AIM: Leave out the pictures and reproduce all of the data exactly.

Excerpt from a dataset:
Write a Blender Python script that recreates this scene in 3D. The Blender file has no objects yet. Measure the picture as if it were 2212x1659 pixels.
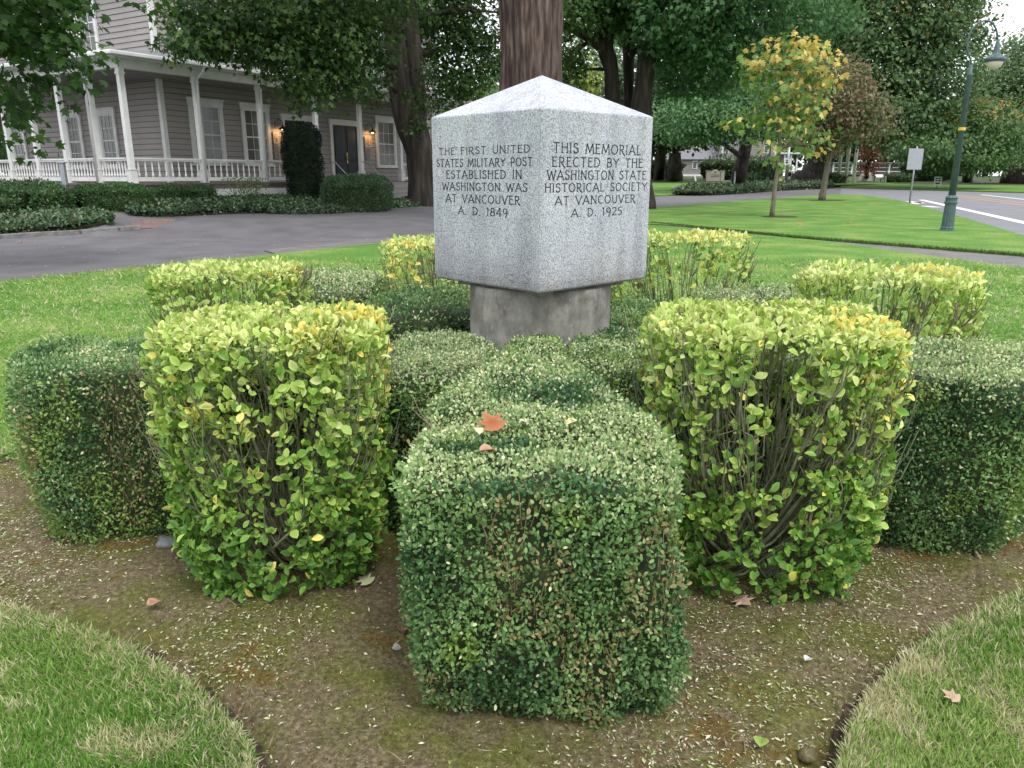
import bpy, math, random
import numpy as np
from mathutils import Vector, Matrix
from mathutils.geometry import tessellate_polygon

# ------------------------------------------------------------------ camera, sky, sun, exposure
S = bpy.context.scene
COL = S.collection
FPX, PITCH, EYE = 1650.0, math.radians(15.25), 1.6      # focal length in units of a 2212 wide frame
cam_d = bpy.data.cameras.new("camera"); cam = bpy.data.objects.new("camera", cam_d); COL.objects.link(cam)
cam_d.sensor_width = 36; cam_d.lens = FPX / 2212 * 36; cam_d.clip_start = .05; cam_d.clip_end = 3000
cam.location = (0, 0, EYE); cam.rotation_euler = (math.pi / 2 - PITCH, 0, 0)
S.camera = cam
SUN_EL, SUN_AZ = math.radians(58), math.radians(150)     # azimuth measured from +Y towards +X
w = bpy.data.worlds.new("World"); S.world = w; w.use_nodes = True
nt = w.node_tree; nt.nodes.clear()
o_ = nt.nodes.new("ShaderNodeOutputWorld"); bg = nt.nodes.new("ShaderNodeBackground")
sky = nt.nodes.new("ShaderNodeTexSky"); sky.sky_type = 'NISHITA'; sky.sun_disc = False
sky.sun_elevation = SUN_EL; sky.sun_rotation = SUN_AZ
mx = nt.nodes.new("ShaderNodeMix"); mx.data_type = 'RGBA'; mx.inputs[0].default_value = .86
tc = nt.nodes.new("ShaderNodeTexCoord"); nz = nt.nodes.new("ShaderNodeTexNoise"); nz.inputs['Scale'].default_value = 2.2
nz.inputs['Detail'].default_value = 5
cr = nt.nodes.new("ShaderNodeValToRGB")
cr.color_ramp.elements[0].position = .3; cr.color_ramp.elements[0].color = (9.4, 9.8, 10.4, 1)
cr.color_ramp.elements[1].position = .7; cr.color_ramp.elements[1].color = (12.2, 12.3, 12.4, 1)
nt.links.new(tc.outputs['Generated'], nz.inputs['Vector']); nt.links.new(nz.outputs['Fac'], cr.inputs[0])
nt.links.new(sky.outputs[0], mx.inputs[6]); nt.links.new(cr.outputs[0], mx.inputs[7])
nt.links.new(mx.outputs[2], bg.inputs[0]); bg.inputs[1].default_value = .115
nt.links.new(bg.outputs[0], o_.inputs[0])
sl = bpy.data.lights.new("sun", 'SUN'); sl.energy = 1.5; sl.angle = math.radians(16); sl.color = (1, .965, .9)
so = bpy.data.objects.new("sun", sl); COL.objects.link(so)
sd = Vector((math.sin(SUN_AZ) * math.cos(SUN_EL), math.cos(SUN_AZ) * math.cos(SUN_EL), math.sin(SUN_EL)))
so.rotation_euler = sd.to_track_quat('Z', 'Y').to_euler(); so.location = sd * 60
S.view_settings.view_transform = 'Standard'; S.view_settings.look = 'None'
S.view_settings.exposure = 0.55; S.view_settings.gamma = 1.0; S.view_settings.use_curve_mapping = False
try:
    S.cycles.max_bounces = 6; S.cycles.diffuse_bounces = 3; S.cycles.transparent_max_bounces = 6
except Exception: pass

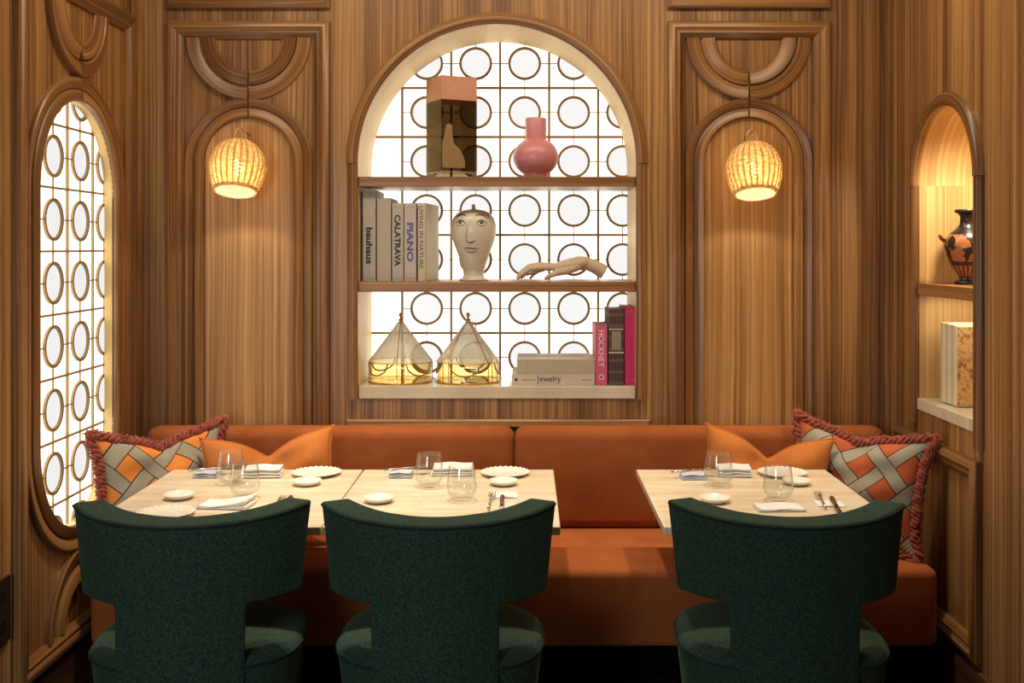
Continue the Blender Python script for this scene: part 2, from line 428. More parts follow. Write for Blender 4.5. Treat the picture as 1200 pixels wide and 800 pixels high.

FINAL RESULT:
Write a Blender Python script that recreates this scene in 3D. The Blender file has no objects yet. Measure the picture as if it were 2212x1659 pixels.
import bpy, math, random
import numpy as np
from mathutils import Vector, Matrix
from mathutils.geometry import tessellate_polygon

# ------------------------------------------------------------------ camera, sky, sun, exposure
S = bpy.context.scene
COL = S.collection
FPX, PITCH, EYE = 1650.0, math.radians(15.25), 1.6      # focal length in units of a 2212 wide frame
cam_d = bpy.data.cameras.new("camera"); cam = bpy.data.objects.new("camera", cam_d); COL.objects.link(cam)
cam_d.sensor_width = 36; cam_d.lens = FPX / 2212 * 36; cam_d.clip_start = .05; cam_d.clip_end = 3000
cam.location = (0, 0, EYE); cam.rotation_euler = (math.pi / 2 - PITCH, 0, 0)
S.camera = cam
SUN_EL, SUN_AZ = math.radians(58), math.radians(150)     # azimuth measured from +Y towards +X
w = bpy.data.worlds.new("World"); S.world = w; w.use_nodes = True
nt = w.node_tree; nt.nodes.clear()
o_ = nt.nodes.new("ShaderNodeOutputWorld"); bg = nt.nodes.new("ShaderNodeBackground")
sky = nt.nodes.new("ShaderNodeTexSky"); sky.sky_type = 'NISHITA'; sky.sun_disc = False
sky.sun_elevation = SUN_EL; sky.sun_rotation = SUN_AZ
mx = nt.nodes.new("ShaderNodeMix"); mx.data_type = 'RGBA'; mx.inputs[0].default_value = .86
tc = nt.nodes.new("ShaderNodeTexCoord"); nz = nt.nodes.new("ShaderNodeTexNoise"); nz.inputs['Scale'].default_value = 2.2
nz.inputs['Detail'].default_value = 5
cr = nt.nodes.new("ShaderNodeValToRGB")
cr.color_ramp.elements[0].position = .3; cr.color_ramp.elements[0].color = (9.4, 9.8, 10.4, 1)
cr.color_ramp.elements[1].position = .7; cr.color_ramp.elements[1].color = (12.2, 12.3, 12.4, 1)
nt.links.new(tc.outputs['Generated'], nz.inputs['Vector']); nt.links.new(nz.outputs['Fac'], cr.inputs[0])
nt.links.new(sky.outputs[0], mx.inputs[6]); nt.links.new(cr.outputs[0], mx.inputs[7])
nt.links.new(mx.outputs[2], bg.inputs[0]); bg.inputs[1].default_value = .115
nt.links.new(bg.outputs[0], o_.inputs[0])
sl = bpy.data.lights.new("sun", 'SUN'); sl.energy = 1.5; sl.angle = math.radians(16); sl.color = (1, .965, .9)
so = bpy.data.objects.new("sun", sl); COL.objects.link(so)
sd = Vector((math.sin(SUN_AZ) * math.cos(SUN_EL), math.cos(SUN_AZ) * math.cos(SUN_EL), math.sin(SUN_EL)))
so.rotation_euler = sd.to_track_quat('Z', 'Y').to_euler(); so.location = sd * 60
S.view_settings.view_transform = 'Standard'; S.view_settings.look = 'None'
S.view_settings.exposure = 0.55; S.view_settings.gamma = 1.0; S.view_settings.use_curve_mapping = False
try:
    S.cycles.max_bounces = 6; S.cycles.diffuse_bounces = 3; S.cycles.transparent_max_bounces = 6
except Exception: pass

Continue the Blender Python script for this scene: part 2, from line 428. More parts follow. Write for Blender 4.5. Treat the picture as 1200 pixels wide and 800 pixels high.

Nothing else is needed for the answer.